# EXTRACTED ENTRIES start

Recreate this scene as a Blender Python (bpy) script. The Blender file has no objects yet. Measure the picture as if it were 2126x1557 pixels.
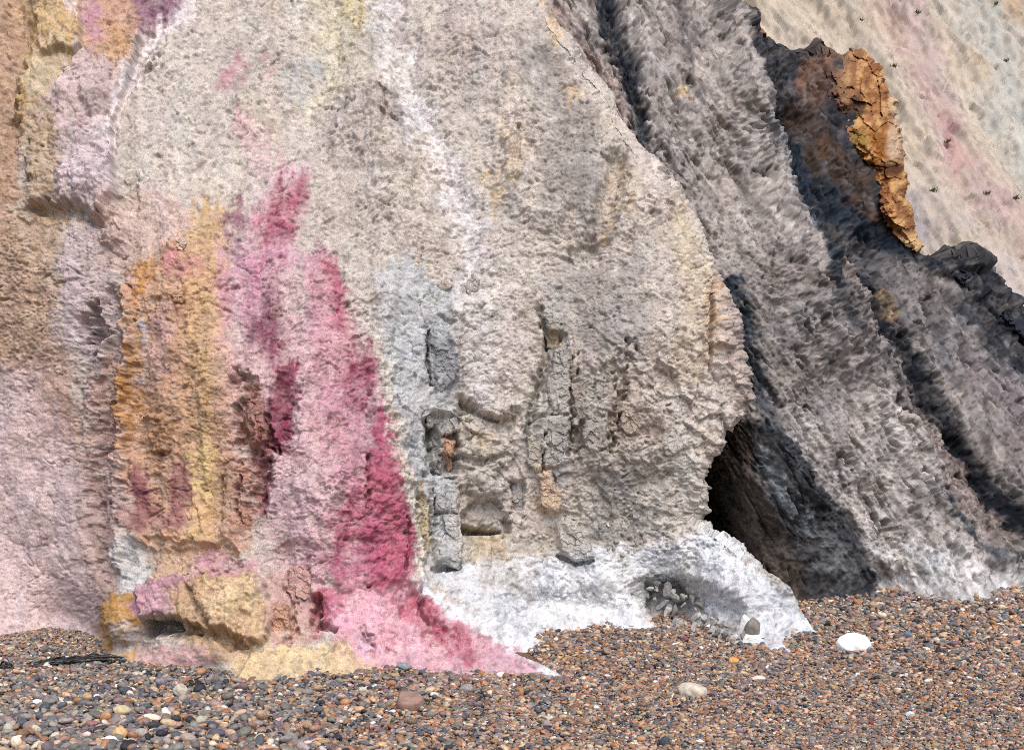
import bpy, math, random
import numpy as np

# ------------------------------------------------------------------ camera, sky, sun, exposure
scene = bpy.context.scene
F, CX, HY, EYE = 2764.0, 1063.0, 958.0, 1.6      # focal length, centre and horizon in units of the 2126 wide frame
cam_d = bpy.data.cameras.new("camera"); cam = bpy.data.objects.new("camera", cam_d)
scene.collection.objects.link(cam); scene.camera = cam
cam.location = (0, 0, EYE); cam.rotation_euler = (math.radians(90), 0, 0)
cam_d.sensor_width = 36.0; cam_d.sensor_fit = 'HORIZONTAL'
cam_d.lens = 36.0 * F / 2126.0
cam_d.shift_y = (HY - 1557 / 2.0) / 2126.0
cam_d.clip_start = 0.1; cam_d.clip_end = 400.0

SUN_EL, SUN_AZ = math.radians(54), math.radians(163)      # azimuth measured from +Y clockwise (towards +X)
world = bpy.data.worlds.new("World"); scene.world = world; world.use_nodes = True
wn = world.node_tree.nodes; wl = world.node_tree.links
bg = wn["Background"]; sky = wn.new("ShaderNodeTexSky"); sky.sky_type = 'NISHITA'
sky.sun_disc = False; sky.sun_elevation = SUN_EL; sky.sun_rotation = SUN_AZ
sky.air_density = 0.8; sky.dust_density = 3.0; sky.ozone_density = 0.6
wl.new(sky.outputs[0], bg.inputs[0]); bg.inputs[1].default_value = 0.15
sun_d = bpy.data.lights.new("sun", 'SUN'); sun = bpy.data.objects.new("sun", sun_d); scene.collection.objects.link(sun)
sun_d.energy = 1.15; sun_d.angle = math.radians(40); sun_d.color = (1.0, 0.96, 0.91)
from mathutils import Vector
sdir = Vector((math.sin(SUN_AZ) * math.cos(SUN_EL), math.cos(SUN_AZ) * math.cos(SUN_EL), math.sin(SUN_EL)))
sun.rotation_euler = (-sdir).to_track_quat('-Z', 'Y').to_euler(); sun.location = sdir * 20
scene.view_settings.view_transform = 'Standard'; scene.view_settings.look = 'None'
scene.view_settings.gamma = 1.0; scene.view_settings.use_curve_mapping = False
scene.view_settings.exposure = 0.62
scene.cycles.use_denoising = False
scene.cycles.pixel_filter_type = 'BLACKMAN_HARRIS'; scene.cycles.filter_width = 0.95
scene.cycles.max_bounces = 5; scene.cycles.diffuse_bounces = 3

# ------------------------------------------------------------------ helpers: noise
f32 = np.float32
def hsh(ix, iy, seed):
    h = (ix.astype(np.int64) * 374761393 + iy.astype(np.int64) * 668265263 + seed * 1442695041).astype(np.uint32)
    h = (h ^ (h >> np.uint32(13))) * np.uint32(1274126177)
    h = (h ^ (h >> np.uint32(16))) * np.uint32(2246822519)
    return h ^ (h >> np.uint32(15))
def rnd(ix, iy, seed):
    return (hsh(ix, iy, seed) >> np.uint32(8)).astype(f32) * f32(1.0 / 16777216.0)
_tabs = {}
def perlin(x, y, seed=0):
    t = _tabs.get(seed)
    if t is None:
        a = np.random.RandomState(seed + 11).rand(256, 256) * 2 * np.pi
        t = _tabs[seed] = (np.cos(a).astype(f32).ravel(), np.sin(a).astype(f32).ravel())
    gx, gy = t
    x0 = np.floor(x); y0 = np.floor(y)
    fx = (x - x0).astype(f32); fy = (y - y0).astype(f32)
    ix = x0.astype(np.int32) & 255; iy = y0.astype(np.int32) & 255
    ix1 = (ix + 1) & 255; iy1 = ((iy + 1) & 255) * 256; iy = iy * 256
    u = fx * fx * fx * (fx * (fx * 6 - 15) + 10); v = fy * fy * fy * (fy * (fy * 6 - 15) + 10)
    i = iy + ix; a = gx[i] * fx + gy[i] * fy
    i = iy + ix1; b = gx[i] * (fx - 1) + gy[i] * fy
    i = iy1 + ix; c = gx[i] * fx + gy[i] * (fy - 1)
    i = iy1 + ix1; d = gx[i] * (fx - 1) + gy[i] * (fy - 1)
    a += u * (b - a); c += u * (d - c)
    return (a + v * (c - a)) * f32(1.5)
def fbm(x, y, octs=4, seed=0, gain=0.5, ridged=False):
    out = np.zeros(x.shape, f32); amp = 1.0; tot = 0.0
    for o in range(octs):
        n = perlin(x * f32(2 ** o) + 17.3 * o, y * f32(2 ** o) + 9.1 * o, seed + o)
        if ridged: n = 1 - 2 * np.abs(n)
        out += f32(amp) * n; tot += amp; amp *= gain
    return out / f32(tot)
def worley(x, y, seed=0):
    """distance to nearest and second nearest cell point, vector from that point, random value of the cell"""
    ix = np.floor(x).astype(np.int32); iy = np.floor(y).astype(np.int32)
    x = x.astype(f32); y = y.astype(f32)
    d1 = np.full(x.shape, 9, f32); d2 = np.full(x.shape, 9, f32)
    vx = np.zeros(x.shape, f32); vy = np.zeros(x.shape, f32); rr = np.zeros(x.shape, f32)
    for j in (-1, 0, 1):
        for i in (-1, 0, 1):
            h = hsh(ix + i, iy + j, seed)
            cx = (ix + i) + ((h & np.uint32(1023)).astype(f32) / 1024)
            cy = (iy + j) + (((h >> np.uint32(10)) & np.uint32(1023)).astype(f32) / 1024)
            dx = x - cx; dy = y - cy; d = np.sqrt(dx * dx + dy * dy)
            m = d < d1
            d2 = np.where(m, d1, np.minimum(d2, d)); d1 = np.where(m, d, d1)
            vx = np.where(m, dx, vx); vy = np.where(m, dy, vy)
            rr = np.where(m, ((h >> np.uint32(20)).astype(f32) / 4096), rr)
    return d1, d2, vx, vy, rr
def sstep(a, b, x):
    t = np.clip((x - a) / (b - a), 0, 1); return t * t * (3 - 2 * t)
def lin(c):
    c = np.asarray(c, float) / 255.0
    return np.where(c <= 0.04045, c / 12.92, ((c + 0.055) / 1.055) ** 2.4).astype(f32)

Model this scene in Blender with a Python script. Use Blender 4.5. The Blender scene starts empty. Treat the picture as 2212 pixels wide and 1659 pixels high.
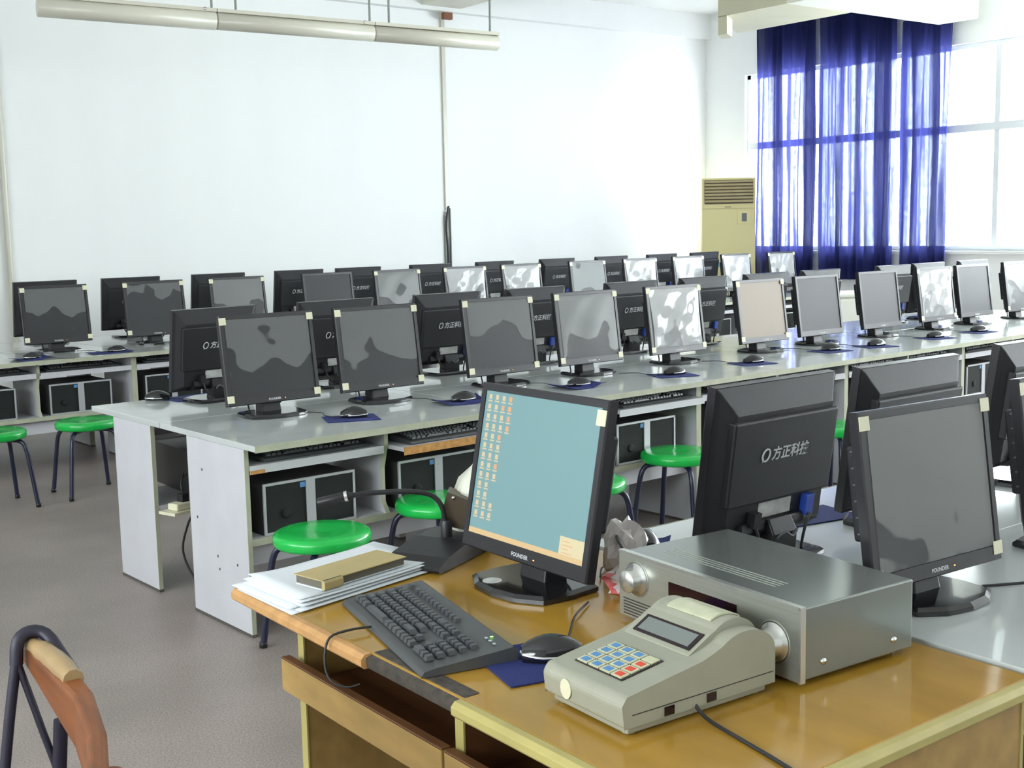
import bpy, math, random
from mathutils import Vector, Matrix
random.seed(7)
S = bpy.context.scene
COL = S.collection
R = math.radians
# ------------------------------------------------------------------ camera
CAM_H = 1.52
cd = bpy.data.cameras.new('camera'); cam = bpy.data.objects.new('camera', cd); COL.objects.link(cam)
S.camera = cam
cd.sensor_width = 36; cd.lens = 36 * 2646.08 / 2212; cd.clip_start = .05; cd.clip_end = 200
yaw, pit, rol = R(52.7532), R(7.2975), R(-1.20836)
f = Vector((math.cos(yaw)*math.cos(pit), math.sin(yaw)*math.cos(pit), -math.sin(pit)))
r = Vector((math.sin(yaw), -math.cos(yaw), 0)); u = r.cross(f)
r2 = math.cos(rol)*r + math.sin(rol)*u; u2 = -math.sin(rol)*r + math.cos(rol)*u
mw = Matrix.Identity(4)
for i in range(3):
    mw[i][0] = r2[i]; mw[i][1] = u2[i]; mw[i][2] = -f[i]
mw[2][3] = CAM_H
cam.matrix_world = mw
# ------------------------------------------------------------------ world, lights, exposure
w = bpy.data.worlds.new('sky'); S.world = w; w.use_nodes = True
bg = w.node_tree.nodes['Background']
bg.inputs[0].default_value = (.94, .97, 1.0, 1); bg.inputs[1].default_value = 6.5
S.view_settings.view_transform = 'Standard'; S.view_settings.look = 'None'
S.view_settings.exposure = 2.0; S.view_settings.gamma = 1; S.view_settings.use_curve_mapping = False
S.cycles.max_bounces = 10; S.cycles.diffuse_bounces = 6; S.cycles.glossy_bounces = 4
S.cycles.transparent_max_bounces = 12; S.cycles.sample_clamp_indirect = 8
S.cycles.caustics_reflective = False; S.cycles.caustics_refractive = False
def portal(loc, rot, sx, sy):
    l = bpy.data.lights.new('window_daylight', 'AREA'); l.shape = 'RECTANGLE'; l.size = sx; l.size_y = sy
    l.cycles.is_portal = True
    o = bpy.data.objects.new('window_daylight', l); COL.objects.link(o); o.location = loc; o.rotation_euler = rot
WX, WY, CZ = 11.72, 11.2, 4.12          # window wall, back wall, ceiling
LX, FY = -3.6, -3.2                     # left wall, front wall
portal((WX+.12, 6.6, 2.25), (0, R(90), 0), 2.2, 7.8)
portal((WX+.12, -.4, 2.25), (0, R(90), 0), 2.2, 4.2)
portal((LX-.12, 2.6, 2.35), (0, R(-90), 0), 1.3, 6.8)

# ------------------------------------------------------------------ materials
def mat(name, col, rough=.5, metal=0, spec=.5, bump=0, bscale=60, var=0, vscale=8, coat=0, emis=0, aniso=None):
    m = bpy.data.materials.new(name); m.use_nodes = True; nt = m.node_tree; N = nt.nodes; L = nt.links
    b = N['Principled BSDF']; c = (*col, 1)
    b.inputs['Base Color'].default_value = c; b.inputs['Roughness'].default_value = rough
    b.inputs['Metallic'].default_value = metal; b.inputs['Specular IOR Level'].default_value = spec
    b.inputs['Coat Weight'].default_value = coat
    if emis: b.inputs['Emission Color'].default_value = c; b.inputs['Emission Strength'].default_value = emis
    tc = N.new('ShaderNodeTexCoord')
    if bump:
        n = N.new('ShaderNodeTexNoise'); n.inputs['Scale'].default_value = bscale; n.inputs['Detail'].default_value = 4
        L.new(tc.outputs['Object'], n.inputs['Vector'])
        bp = N.new('ShaderNodeBump'); bp.inputs['Strength'].default_value = bump; bp.inputs['Distance'].default_value = .01
        L.new(n.outputs['Fac'], bp.inputs['Height']); L.new(bp.outputs['Normal'], b.inputs['Normal'])
    if var:
        n = N.new('ShaderNodeTexNoise'); n.inputs['Scale'].default_value = vscale; n.inputs['Detail'].default_value = 5
        L.new(tc.outputs['Object'], n.inputs['Vector'])
        if aniso:
            mp = N.new('ShaderNodeMapping'); mp.inputs['Scale'].default_value = aniso
            L.new(tc.outputs['Object'], mp.inputs['Vector']); L.new(mp.outputs['Vector'], n.inputs['Vector'])
        rp = N.new('ShaderNodeValToRGB')
        rp.color_ramp.elements[0].position = .3; rp.color_ramp.elements[1].position = .7
        rp.color_ramp.elements[0].color = (*[x*(1-var) for x in col], 1)
        rp.color_ramp.elements[1].color = (*[min(1, x*(1+var*.6)) for x in col], 1)
        L.new(n.outputs['Fac'], rp.inputs['Fac']); L.new(rp.outputs['Color'], b.inputs['Base Color'])
    return m
M = {}
M['wall'] = mat('wall_paint', (.86, .87, .86), .6, var=.03, vscale=1.2, aniso=(1, 1, .15), bump=.05, bscale=30)
M['ceiling'] = mat('ceiling_paint', (.84, .85, .82), .7, var=.02, vscale=2)
M['beam'] = mat('beam_paint', (.74, .73, .64), .6, var=.04, vscale=3)
M['beam_shaded'] = mat('shaded_beam_paint', (.58, .55, .40), .7, var=.04, vscale=3)  # beam paint toned darker: the underside's shade is put into the colour
M['laminate'] = mat('grey_white_laminate', (.50, .53, .52), .2, var=.05, vscale=5, coat=.4)
M['panel'] = mat('white_panel', (.52, .52, .55), .45, var=.05, vscale=6)
M['edge'] = mat('cream_edging', (.38, .39, .29), .5, var=.12, vscale=12)
M['chip'] = mat('bare_chipboard', (.48, .24, .07), .8, var=.3, vscale=50)
M['dirt'] = mat('scuffed_dark', (.08, .07, .06), .8)
M['black'] = mat('black_plastic', (.011, .011, .013), .4, spec=.4, bump=.05, bscale=400)
M['bezel'] = mat('bezel_plastic', (.018, .017, .020), .32, spec=.4)
M['shell'] = mat('monitor_back_plastic', (.012, .012, .015), .48, spec=.35, bump=.12, bscale=500)
M['rib'] = mat('rib_plastic', (.10, .10, .11), .4)
M['gloss_black'] = mat('gloss_black', (.012, .012, .014), .12, coat=.3)
M['logo'] = mat('grey_print', (.50, .50, .52), .5)
M['sticker'] = mat('pale_sticker', (.50, .50, .48), .6, var=.25, vscale=40)
M['tape'] = mat('cream_tape', (.60, .58, .42), .5)
M['blue_plug'] = mat('blue_plug', (.02, .06, .35), .4)
M['green'] = mat('green_plastic', (.006, .44, .065), .25, var=.12, vscale=9, coat=.2)
M['leg'] = mat('dark_blue_tube', (.012, .014, .04), .3)
M['chrome'] = mat('chrome', (.7, .7, .7), .15, metal=1)
M['silver'] = mat('silver_plastic', (.45, .46, .48), .35, metal=.3)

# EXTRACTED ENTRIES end

### WHAT TO WORK ON:
Repeat the listing above exactly from its first line to the line containing "cam_d.clip_start = 0.1;", both included, and omit the pictures.

### ANSWER TO THIS EXERCISE:
Recreate this scene as a Blender Python (bpy) script. The Blender file has no objects yet. Measure the picture as if it were 2126x1557 pixels.
import bpy, math, random
import numpy as np

# ------------------------------------------------------------------ camera, sky, sun, exposure
scene = bpy.context.scene
F, CX, HY, EYE = 2764.0, 1063.0, 958.0, 1.6      # focal length, centre and horizon in units of the 2126 wide frame
cam_d = bpy.data.cameras.new("camera"); cam = bpy.data.objects.new("camera", cam_d)
scene.collection.objects.link(cam); scene.camera = cam
cam.location = (0, 0, EYE); cam.rotation_euler = (math.radians(90), 0, 0)
cam_d.sensor_width = 36.0; cam_d.sensor_fit = 'HORIZONTAL'
cam_d.lens = 36.0 * F / 2126.0
cam_d.shift_y = (HY - 1557 / 2.0) / 2126.0
cam_d.clip_start = 0.1; cam_d.clip_end = 400.0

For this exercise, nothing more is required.